Otilia guarda silencio. Vuelve la palabra. Ella dice: Querido Rubén; somos los cronistas de nosotros mismos. ¡Hermoso poder ponerlo en un poema!
Cronista del barrio que toca por destino. Allí el plano general donde será la vida de los nuestros. Cronista de uno mismo. Cronista de la memoria. Cronista de los días del mientras tanto. Un hombre escribe. Cuenta sucedidos y emociones. Un hombre es cronista que escribe la novela propia. El libro de historias que comenzó a escribir hace tiempo, allá lejos, cuando las primeras lecturas.

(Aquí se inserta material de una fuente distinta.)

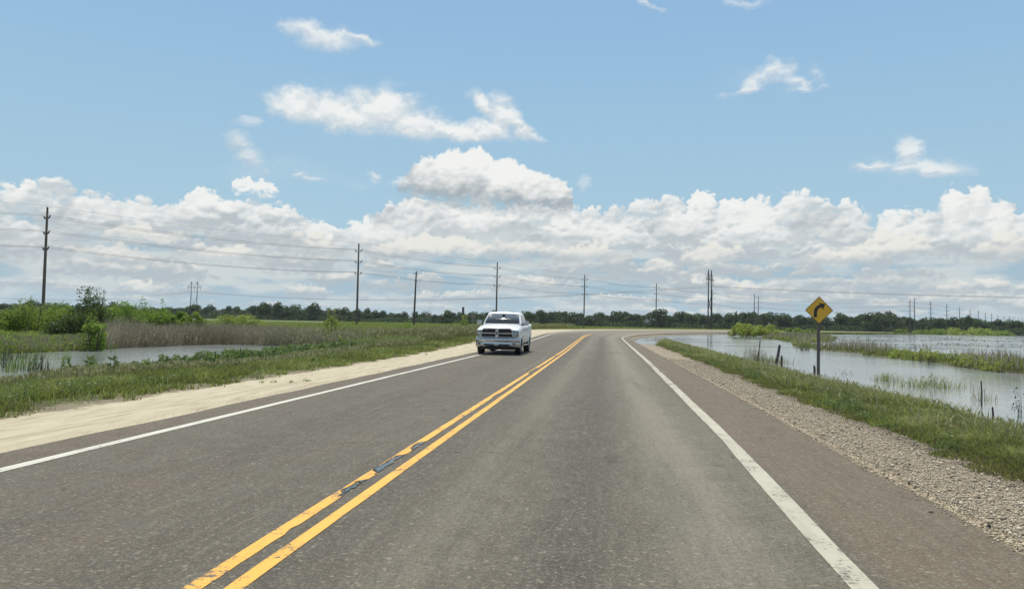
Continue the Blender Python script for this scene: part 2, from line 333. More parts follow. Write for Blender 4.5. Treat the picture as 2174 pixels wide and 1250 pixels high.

Escribió el poeta Rafael Vásquez, un juntador de palabras, el poema Advertencia. Lo convida frente a la mesa en Margot. Porque así se anda por los días, entre las manos de la vida y de la muerte. De su libro Explicaciones y retratos, avisa Rafael: Antes que nada, una advertencia: / Fuera de lo aprendido y olvidado / no hay nada en mi bagaje de estudios incompletos / que afiance mis saberes. / Fui detrás de una búsqueda / por lecturas sin orden y sin tino, / por el placer de descubrir un verso, / por conmoverme sin intermediarios. / Libro a libro y estrofa por estrofa / armé mi itinerario y mi ganancia / con nombres resguardados muy adentro. / Cada vez que encontraba maravillas / me encontraba también. / Cuántas celebraciones hubo, desde la adolescencia, / para armar mi camino de poesía. / No es mi orgullo, es apenas mi penuria / de no saber vivir sin el poema.
Pasa la vida del hombre que escribe. Aroma la seducción de la escritura vampira. En origen se guarda en rojo, así la tinta, luego, como decía el escritor Gabriel Montergous, siempre se escribe en el aire, en el viento. Dulce vampira. Una trabajadora de la memoria. Del intento de vencer al olvido. Aquello que ya no es, y que, sin embargo, sigue siendo.
Cierra este remolino de tiempo un fragmento de Retazos, un texto inolvidable de Mónica López Ocón, poeta periodista de Tiempo Argentino: (…) Quizá sea porque el mundo no tiene sentido y me urgía inventarle alguno que elegí el oficio de coser palabras. Las palabras, como los retazos de mi madre, son inexorablemente viejas, usadas. La filología da cuenta de los remiendos que han sufrido a través de la historia hasta llegar a nosotros que las lucimos como recién estrenadas.
Yo las trato como aprendí de mi madre: las miro de trasluz, las pongo sobre la mesa, las corto con una tijera, las combino por colores y texturas, las dobladillo, las pespunteo, las pongo al bies… Escribir es, por excelencia, un trabajo de costurera pobre: lograr sentidos nuevos con palabras gastadas.
Hilvano palabras. Trabajo el oficio. En el camino –sucede a veces–, fugaz y eterno, me encuentro en el poema.